Second, I believe mineral licks, which are typically located close to my perennial food plots, can help a good buck adopt that area as part of his world. Remember, late spring and early summer are when deer are moving a lot, dispersing into areas that will become important to them as summer morphs into fall. If a dispersing buck wanders into my mineral lick, he’s also not far from one of my clover food plots, which can turn into a central part of his world as he figures out where he wants to live for the next several months. I recognize I have zero control over where a dispersing buck chooses to live, but I know the better I make my property look, the better chance I have of making a potentially great buck declare, “This is home.”

The Water Draw
For the longest time, I bought into the conventional wisdom that deer met most of their water requirements via their food. That can be true at some times of year, but during other times, deer are thirsty critters that seek water sources, especially within their core areas.

The big mistake most hunters make is believing the crystal-clear water we drink is the stuff whitetails desire. Nothing could be farther from the truth.
I know this because of the country I hunt. In the bluff country of southeastern Minnesota, northeastern Iowa and western Wisconsin, the only clear-water sources available to deer are streams flowing in valley bottoms or conservation ponds established by farmers on field edges. Deer visit those spots occasionally, but they’re far more attracted to water sources close to their core areas. And experience has taught me that even a muddy puddle close to a bedding spot is more desirable to deer than a crystal-clear source they have to travel to find.

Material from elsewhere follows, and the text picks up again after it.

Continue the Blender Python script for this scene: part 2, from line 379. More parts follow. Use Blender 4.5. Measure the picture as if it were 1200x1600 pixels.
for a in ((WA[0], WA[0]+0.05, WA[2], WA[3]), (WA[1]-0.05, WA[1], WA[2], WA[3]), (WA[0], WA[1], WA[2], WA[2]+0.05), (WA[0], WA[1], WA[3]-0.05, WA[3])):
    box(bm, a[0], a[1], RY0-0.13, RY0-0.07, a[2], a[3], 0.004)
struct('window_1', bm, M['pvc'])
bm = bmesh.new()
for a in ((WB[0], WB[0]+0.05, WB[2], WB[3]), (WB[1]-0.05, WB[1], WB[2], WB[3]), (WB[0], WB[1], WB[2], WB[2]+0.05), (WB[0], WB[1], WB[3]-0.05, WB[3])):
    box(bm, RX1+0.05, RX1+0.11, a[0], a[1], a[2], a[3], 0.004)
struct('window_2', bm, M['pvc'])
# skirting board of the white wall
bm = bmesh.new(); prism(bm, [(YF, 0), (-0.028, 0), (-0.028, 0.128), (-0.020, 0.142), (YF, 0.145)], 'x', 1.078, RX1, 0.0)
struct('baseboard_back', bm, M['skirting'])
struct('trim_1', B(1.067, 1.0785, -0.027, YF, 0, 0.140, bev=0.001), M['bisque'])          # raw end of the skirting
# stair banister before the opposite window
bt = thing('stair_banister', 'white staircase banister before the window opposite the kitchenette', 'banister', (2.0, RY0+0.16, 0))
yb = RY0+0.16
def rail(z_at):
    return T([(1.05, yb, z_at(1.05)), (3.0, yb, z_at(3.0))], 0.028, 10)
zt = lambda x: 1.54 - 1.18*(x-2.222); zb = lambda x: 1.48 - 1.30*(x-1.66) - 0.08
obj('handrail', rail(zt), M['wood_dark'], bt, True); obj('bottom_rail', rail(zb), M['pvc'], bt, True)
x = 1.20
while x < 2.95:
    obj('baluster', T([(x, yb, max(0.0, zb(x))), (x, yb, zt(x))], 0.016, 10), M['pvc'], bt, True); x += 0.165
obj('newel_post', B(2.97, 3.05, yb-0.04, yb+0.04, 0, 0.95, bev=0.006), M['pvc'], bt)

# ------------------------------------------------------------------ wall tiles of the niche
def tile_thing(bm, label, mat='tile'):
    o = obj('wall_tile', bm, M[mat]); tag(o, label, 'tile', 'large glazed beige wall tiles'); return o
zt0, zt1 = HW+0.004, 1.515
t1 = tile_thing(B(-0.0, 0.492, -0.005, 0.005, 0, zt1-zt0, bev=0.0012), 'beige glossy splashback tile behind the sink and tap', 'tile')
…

This is important to hunters, too, as we can focus on water sources near cover. And if those don’t exist, we can create them. My father, who recently celebrated his 90th birthday, has killed three mature bucks in consecutive seasons from the same stand. That stand overlooks a tiny pond we dug four years ago, and it has become a major attraction for every deer on that property. For the price of a few hours with a pick and shovel, we took a good stand setup and turned it into a killer spot. We’ve spiced up the water draw more by adding mock scrapes and a mineral lick, and I’m convinced that trifecta is responsible for prompting deer — bucks and does — to make consistent visits.

Conclusion
Like many hunters, I spent a long time believing it took large acreages to attract and hold mature bucks. After all, these big-ranging brutes typically had home ranges of a square mile, so what could I do to make 100, 80 or even 40 acres a critical part of a buck’s life? But I’ve learned, through hard work — and more than my share of dumb mistakes — that by giving a mature buck the things that are important to him, he can have a small acreage on his brain for much of his life. And when one of my hunting buddies or I tag a deer like the Flyer Buck, it makes for a gratifying experience.